Brexit ‘crisis’ on the cards, GMTC conference told

Brexit ‘crisis’ on the cards, GMTC conference told

A series of “pivotal” votes in Parliament this week will add to uncertainty on Brexit and lead into a fresh “crisis” later this month, a leading political commentator has warned corporate travel leaders.

Steve Richards, presenter of the BBC’s The Week in Westminster on Radio 4, told the Guild of Travel Management Companies’ (GTMC) conference in Ireland: “The Commons can’t agree on what should be proposed to the EU summit in June.

“Theresa May will probably present two options, EU leaders will reject both and it will be another moment of crisis.”

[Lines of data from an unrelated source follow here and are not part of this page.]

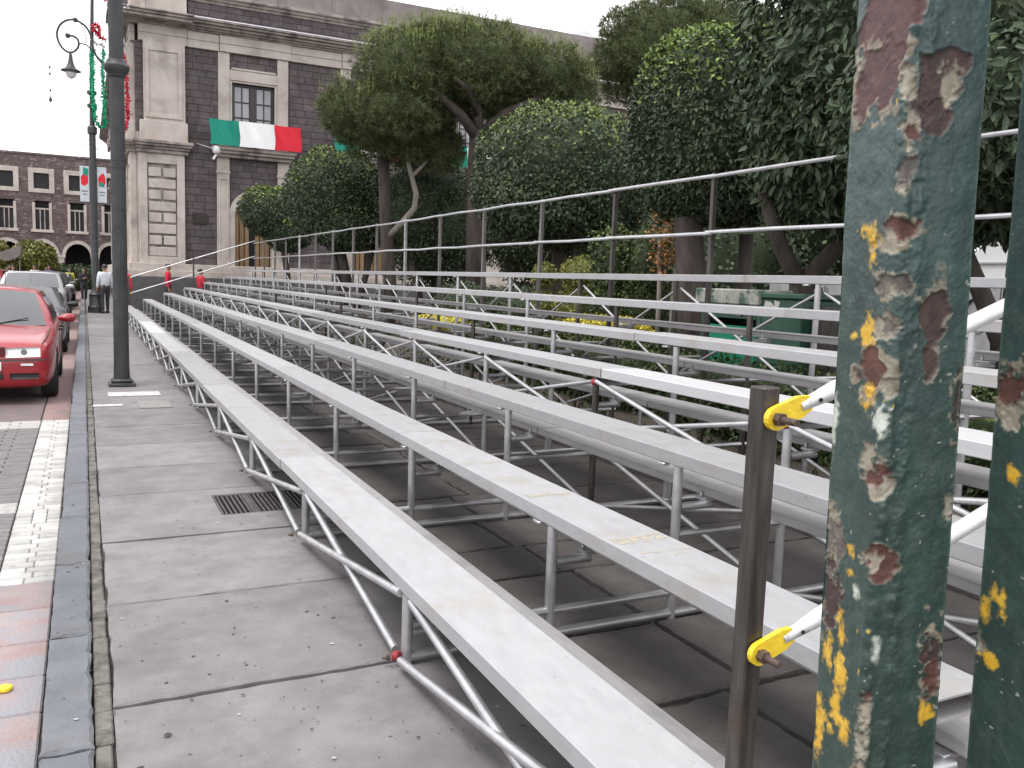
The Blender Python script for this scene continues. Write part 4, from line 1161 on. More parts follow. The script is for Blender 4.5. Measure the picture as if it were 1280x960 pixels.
def green_post(uc_fn, yaw, patches, label, seed, r=1.10):
    """square tube seen on its welded corner; paint layer raised over the flaked patches"""
    half = .0685; z_lo, z_hi = .92, 2.06
    nz = 760; ns = 62                     # columns per face
    zz = np.linspace(z_lo, z_hi, nz)
    s = np.linspace(-1, 1, 2*ns+1)         # -1 left corner, 0 ridge, +1 right corner
    Sg, Z = np.meshgrid(s, zz)
    ca, sa = math.cos(yaw), math.sin(yaw)
    # rounded corner profile: local (across, towards the viewer)
    rd = .10
    ax = np.abs(Sg)
    fwd = half*(1-np.where(ax < rd, (ax*ax/(2*rd)+rd/2), ax))
    acr = half*Sg
    # normals of the faces
    nx = np.where(Sg < 0, -.7071, .7071)*np.clip(ax/rd, 0, 1); nf = np.sqrt(1-nx*nx)
    across_v = acr*ca - fwd*sa             # seen sideways position, used for the patch table
    col = np.zeros((nz, 2*ns+1, 3)); gl = np.full((nz, 2*ns+1), .42); disp = np.zeros((nz, 2*ns+1))
    U, V = Sg*half*1.414, Z
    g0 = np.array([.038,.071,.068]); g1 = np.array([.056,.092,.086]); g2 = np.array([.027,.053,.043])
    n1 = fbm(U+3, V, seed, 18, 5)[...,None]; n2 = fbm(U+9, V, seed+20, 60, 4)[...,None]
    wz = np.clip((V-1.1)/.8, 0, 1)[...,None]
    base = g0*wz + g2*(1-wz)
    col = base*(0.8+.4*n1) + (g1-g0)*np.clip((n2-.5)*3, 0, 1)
    disp += .0022*(fbm(U+1, V, seed+5, 55, 4)-.5) + .0030*(fbm(U+2, V, seed+6, 18, 3)-.5)
    strk = fbm(U*1.0+4, V*.12, seed+14, 70, 3)[...,None]; col = col*(0.8+.4*strk)
    # lumpy ridge of weld under the paint, wandering along the corner and the right face
    wan = .05*np.sin(V*9)+.10*(fbm(V*0+.2, V, seed+8, 5, 3)-.5)
    disp += .0050*np.exp(-((Sg-.06-wan)/.10)**2)*(.3+1.2*fbm(U, V, seed+9, 60, 3))
    wan2 = .32+.25*(fbm(V*0+.7, V, seed+10, 4, 3)-.5)
    disp += .0040*np.exp(-((Sg-wan2)/.10)**2)*(.1+1.6*np.clip(fbm(U, V, seed+11, 70, 3)-.3, 0, 1))
    # small scattered chips
    ch = fbm(U+5, V+2, seed+12, 130, 2)
    m = np.clip((ch-.885)*30, 0, 1)[...,None]; col = col*(1-m)+np.array([.34,.36,.30])*m
    ch = fbm(U+15, V+4, seed+13, 100, 2)*(1-.35*np.abs(Sg+.05))
    m = np.clip((ch-.86)*30, 0, 1)[...,None]; col = col*(1-m)+np.array([.42,.30,.05])*m
    PAL = {'rust':((.070,.031,.024),(.125,.052,.037)), 'dark':((.042,.026,.024),(.072,.042,.036)), 'purple':((.078,.045,.046),(.115,.058,.053)),
           'cream':((.23,.205,.15),(.34,.31,.25)), 'yellow':((.58,.34,.025),(.66,.42,.05)), 'white':((.45,.48,.42),(.55,.58,.52)), 'grey':((.10,.085,.075),(.15,.13,.115))}
    uc0 = uc_fn(Z)
    for i, (pu, pz, ru, rz, kind, rim) in enumerate(patches):
        ru, rz = ru*1.18, rz*1.18
        du = (across_v - (pu - uc_fn(np.array(pz))))/ru
        dz_ = (Z-pz)/rz
        sc_ = .6/min(ru, rz)
        w1 = fbm(U+i*1.7, V+i*.9, seed+30+i, min(sc_*.7, 110), 5)-.5
        wx_ = fbm(U+i*2.3+4, V+i, seed+130+i, min(sc_*1.6, 160), 3)-.5
        wz_ = fbm(U+i*3.1+7, V+i*1.3, seed+160+i, min(sc_*1.6, 160), 3)-.5
        dist = np.sqrt((du+1.6*wx_)**2+(dz_+1.6*wz_)**2) + 1.9*w1
        px = .004/min(ru, rz)
        m = np.clip((1-dist)/px+.5, 0, 1)
        a_, b_ = [np.array(c) for c in PAL[kind]]
        tn_ = fbm(U+i, V, seed+60+i, 90, 4)[...,None]
        pc = a_+(b_-a_)*np.clip((tn_-.3)*2.2, 0, 1)
        if rim:
            rw = .0035/min(ru, rz)*rim
            ring = np.clip((1+rw*np.clip((wx_*5+wz_*3+.25)*2.4, -.2, 2.2)-dist)/px+.5, 0, 1)*(1-m)
            rc = np.array(PAL['cream'][0])*(.6+.8*tn_)
            col = col*(1-ring[...,None])+rc*ring[...,None]
            disp += ring*.0004
        col = col*(1-m[...,None])+pc*m[...,None]
        if kind in ('rust','dark','purple','grey','cream'):
            disp = disp*(1-m*.6) + np.clip(1-np.abs(dist-1.03)/.16, 0, 1)*.0011 - m*.0019 + m*.0007*(fbm(U+i, V, seed+90+i, 140, 3)-.5)
            gl = gl*(1-m)+.68*m
        else:
            disp = disp + m*.0003
    edge = np.clip((np.abs(Sg)-.965)/.035, 0, 1)[...,None]
    col = col*(1-edge*.5)+np.array([.11,.15,.12])*edge*.5
    A = acr + disp*nx; F_ = fwd + disp*nf
    X = A*ca - F_*sa; Yf = A*sa + F_*ca       # rotate by yaw about z
    cx = (dV.x*r + eV.x*(uc0+X) - dV.x*Yf); cy = (dV.y*r + eV.y*(uc0+X) - dV.y*Yf)
    verts = np.stack([cx, cy, Z], -1).reshape(-1, 3)
    c0 = np.array([dV.x*r + eV.x*float(uc_fn(np.array(0.0))), dV.y*r + eV.y*float(uc_fn(np.array(0.0))), 0.0])
    nc = 2*ns+1
    ii = np.arange(nz-1)[:,None]*nc + np.arange(nc-1)[None,:]
    faces = np.stack([ii, ii+1, ii+nc+1, ii+nc], -1).reshape(-1, 4)
    t = thing('steel_post', label, 'post', tuple(c0))
    me = bpy.data.meshes.new('front_faces')
    vv = verts-c0
    me.vertices.add(len(vv)); me.vertices.foreach_set('co', vv.astype(np.float32).ravel())
    me.loops.add(faces.size); me.loops.foreach_set('vertex_index', faces.astype(np.int32).ravel())
    me.polygons.add(len(faces)); me.polygons.foreach_set('loop_start', np.arange(0, faces.size, 4, dtype=np.int32))
    me.update(calc_edges=True); me.validate()
    me.polygons.foreach_set('use_smooth', [True]*len(faces))
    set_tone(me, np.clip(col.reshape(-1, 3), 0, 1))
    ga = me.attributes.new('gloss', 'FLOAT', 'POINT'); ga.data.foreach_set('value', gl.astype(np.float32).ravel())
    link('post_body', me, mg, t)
    # remaining tube: back faces, and the plain lengths above and below
    mb = MB()
    def ring(z, k=1.0):
        u0 = float(uc_fn(np.array(z))); out = []
        for (a, f) in ((-half,0),(0,-half),(half,0),(0,half)):
            x, y = (a*ca - f*sa)*k, (a*sa + f*ca)*k
            out.append((dV.x*r+eV.x*(u0+x)-dV.x*y, dV.y*r+eV.y*(u0+x)-dV.y*y, z))
        return out
    lo, a, b, hi = ring(0.0), ring(z_lo), ring(z_hi), ring(2.9)
    mb.add(lo+a, [(0,1,5,4),(1,2,6,5),(2,3,7,6),(3,0,4,7)])
    mb.add(a+b, [(0,1,5,4),(1,2,6,5)])
    mb.add(b+hi, [(0,1,5,4),(1,2,6,5),(2,3,7,6),(3,0,4,7),(4,5,6,7)])
    me2 = mb.mesh('post_tube', off=tuple(c0)); set_tone(me2, np.tile(np.array([.028,.066,.058]), (len(me2.vertices),1)))
    ga = me2.attributes.new('gloss', 'FLOAT', 'POINT'); ga.data.foreach_set('value', [.42]*len(me2.vertices))
    link('post_tube', me2, mg, t)
    return t
uc1 = lambda z: -.006+(1.93-z)*.0173
pt1 = [(-.046,1.905,.027,.058,'purple',1.2),(-.040,1.835,.018,.035,'purple',1),(.0125,1.826,.020,.034,'dark',0),(.030,1.822,.009,.024,'cream',0),(.021,1.795,.012,.016,'dark',0),
       (-.012,1.828,.007,.018,'cream',0),(-.007,1.786,.008,.013,'cream',0),(-.005,1.775,.005,.008,'rust',0),(-.006,1.735,.006,.010,'grey',.6),(-.006,1.76,.004,.005,'cream',0),
       (-.010,1.674,.014,.008,'rust',1),(-.016,1.658,.012,.009,'cream',0),(-.044,1.673,.008,.006,'yellow',0),(-.034,1.655,.0035,.014,'yellow',0),
       (-.011,1.610,.013,.008,'grey',.8),(-.010,1.61,.004,.006,'cream',0),
       (-.031,1.556,.0055,.016,'yellow',0),(-.029,1.538,.005,.008,'yellow',0),(-.012,1.562,.010,.015,'cream',0),(-.011,1.568,.006,.007,'grey',0),(-.049,1.553,.004,.003,'yellow',0),
       (-.022,1.513,.017,.017,'rust',1.6),(-.006,1.502,.010,.013,'cream',0),(-.027,1.487,.004,.012,'yellow',0),
       (.0325,1.57,.0115,.036,'dark',.5),(.067,1.487,.005,.020,'dark',.6),
       (-.012,1.458,.006,.014,'white',0),
       (-.012,1.395,.014,.022,'cream',0),(-.008,1.408,.007,.006,'rust',0),(-.012,1.394,.008,.006,'rust',0),
       (-.004,1.301,.011,.012,'cream',0),(.004,1.297,.013,.013,'rust',.6),(-.006,1.303,.006,.008,'cream',0),
       (-.056,1.325,.008,.016,'cream',0),(-.055,1.285,.014,.038,'grey',.8),(-.053,1.235,.010,.03,'dark',.5),(-.032,1.30,.003,.005,'yellow',0),(-.030,1.276,.003,.004,'yellow',0),
       (-.038,1.215,.003,.007,'yellow',0),(-.034,1.195,.003,.008,'yellow',0),(-.0495,1.163,.0045,.014,'yellow',0),(-.032,1.148,.005,.017,'yellow',0),(-.034,1.12,.003,.012,'yellow',0),(-.035,1.107,.004,.008,'yellow',0),
       (-.052,1.075,.005,.022,'yellow',0),(-.0525,1.045,.0045,.016,'yellow',0),(-.030,1.092,.008,.005,'yellow',0),(-.022,1.082,.004,.008,'yellow',0),(-.039,1.072,.003,.005,'yellow',0),
       (.004,1.20,.003,.012,'white',0),(-.002,1.12,.0045,.020,'cream',0),(-.003,1.085,.005,.016,'cream',0),(-.004,1.045,.005,.016,'cream',0),(-.006,1.03,.007,.016,'rust',.7),(0,1.142,.004,.004,'rust',0),
       (.0655,1.19,.009,.024,'dark',.8),(.066,1.16,.007,.014,'rust',.5),(.063,1.118,.0055,.011,'yellow',0),(.067,1.365,.004,.013,'cream',0),
       (-.065,1.455,.0035,.016,'white',0),(-.064,1.43,.003,.008,'white',0),(-.0655,1.40,.003,.01,'cream',0),(.055,1.935,.003,.008,'white',0),(-.022,1.255,.003,.005,'white',0),(-.006,1.29,.0,.0,'rust',0)][:-1]
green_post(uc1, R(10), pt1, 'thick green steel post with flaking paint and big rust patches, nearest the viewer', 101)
uc2 = lambda z: .1685+(1.78-z)*.0166
pt2 = [(.118,1.50,.010,.020,'rust',1),(.122,1.47,.008,.012,'cream',0),(.115,1.245,.0035,.009,'yellow',0),(.122,1.27,.003,.006,'yellow',0),(.128,1.26,.004,.012,'yellow',0),(.113,1.20,.004,.012,'cream',0),(.124,1.19,.006,.008,'yellow',0),
       (.125,1.01,.006,.008,'yellow',0),(.132,.985,.008,.014,'cream',0),(.117,1.03,.004,.006,'white',0),(.128,1.41,.004,.006,'yellow',0)]
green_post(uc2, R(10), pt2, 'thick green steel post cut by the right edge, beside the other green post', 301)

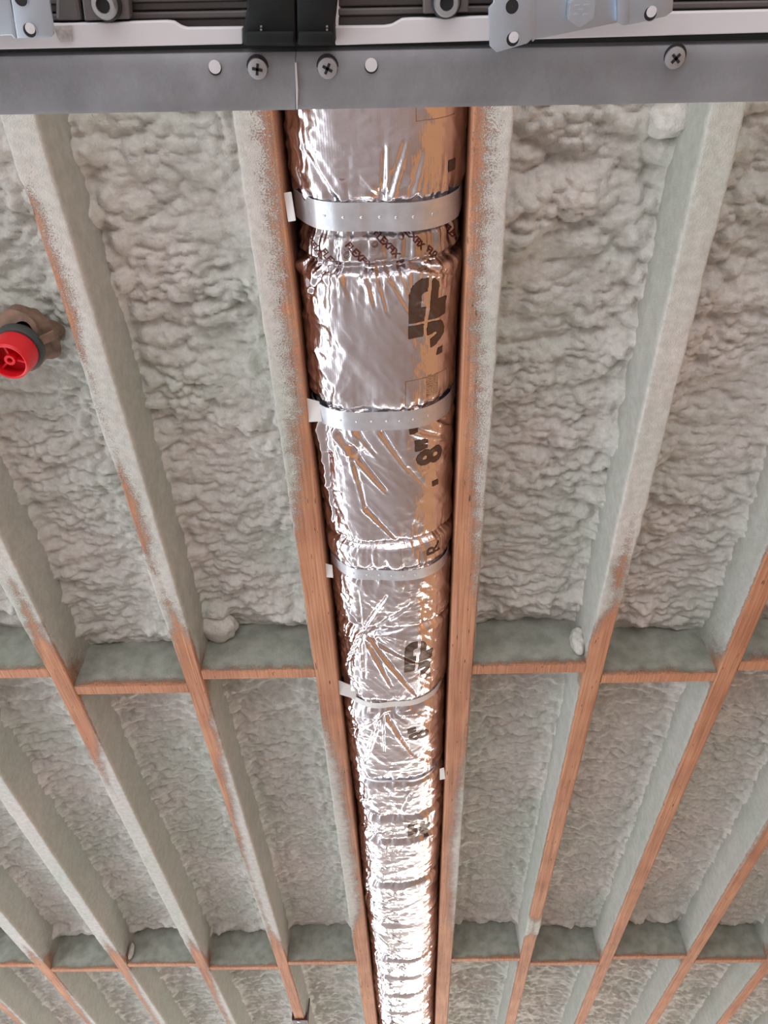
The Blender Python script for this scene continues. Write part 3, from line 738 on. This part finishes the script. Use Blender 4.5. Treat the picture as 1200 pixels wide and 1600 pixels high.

He said: “It’s difficult to predict what will happen in the next hour let alone the next few months. [But] Europe has brought down three prime ministers – Thatcher, Major and Cameron – and May will be another.”

MPs vote this week on whether Parliament has the right to order the government to renegotiate Brexit if MPs reject an agreement presented in the autumn.

Richards said: “The June [EU] summit will not be decisive. We’ll move to October, [when] there has to be an agreement because the Brexit ratification process will take at least three to four months.

“May wants to be able to say to Parliament [in October], ‘Accept the deal or it’s no deal’. If she loses, May would have to go. British politics will be in paralysis if she loses.”

He added: “The clock is ticking yet nothing is in place. Will there be a sector-by-sector agreement on [EU] labour? Will there be a clear idea of the arrangements by October? I don’t believe there can be.

“May is going to have to ask for more time [for Brexit]. The government will say ‘We’ll sort out the detail in the transition period’.”

Richards suggested business should prepare for Britain to remain in the customs union but accept the UK will be outside the single market.

He told the GTMC: “There is a majority in the Commons for Britain to be part of the customs union, so one way or another it seems Britain will be in a customs union [with the EU].

“[But] it looks as if Britain will leave the single market and struggle to get anywhere near it.”